Phishing attacks now target MFA enabled MS365 accounts
A massive phishing campaign has been targeting Microsoft 365 users and successfully bypassing multi-factor authentication (MFA) set up to protect the accounts, as analyzed by Microsoft in their blog.
There are ways to bypass MFA, and attackers are trying them all: rogue apps, vulnerabilities, legacy authentication protocols, spamming a target user with MFA prompts, and others. The attackers use proxy servers and phishing websites to steal users' password and session cookie. These techniques are sometimes called Adversary-in-the-Middle (AitM) attacks.
The final goal is to gain full access to the victim's mailbox, search for finance-related emails and hijack ongoing email threads to commit payment fraud and mount business email compromise (BEC) campaigns against other targets.

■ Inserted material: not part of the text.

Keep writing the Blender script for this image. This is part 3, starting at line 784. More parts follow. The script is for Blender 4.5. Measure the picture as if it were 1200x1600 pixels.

Evolving phishing campaigns bypassing MFA are a recent development and it shows how financial motivation leads to innovations in attackers' arsenals. Organizations must rapidly make their MFA implementation “phish-resistant” by using solutions that rely more on certificate-based authentication (but without the PKI hassle) i.e. support Fast ID Online (FIDO) v2.0. Also, it's important to continually assess the organization's capacity to withstand social engineering and phishing attacks via security awareness training (SAT) initiatives. Good news is that SAT can be automated and made a continuous part of employee's enablement journey.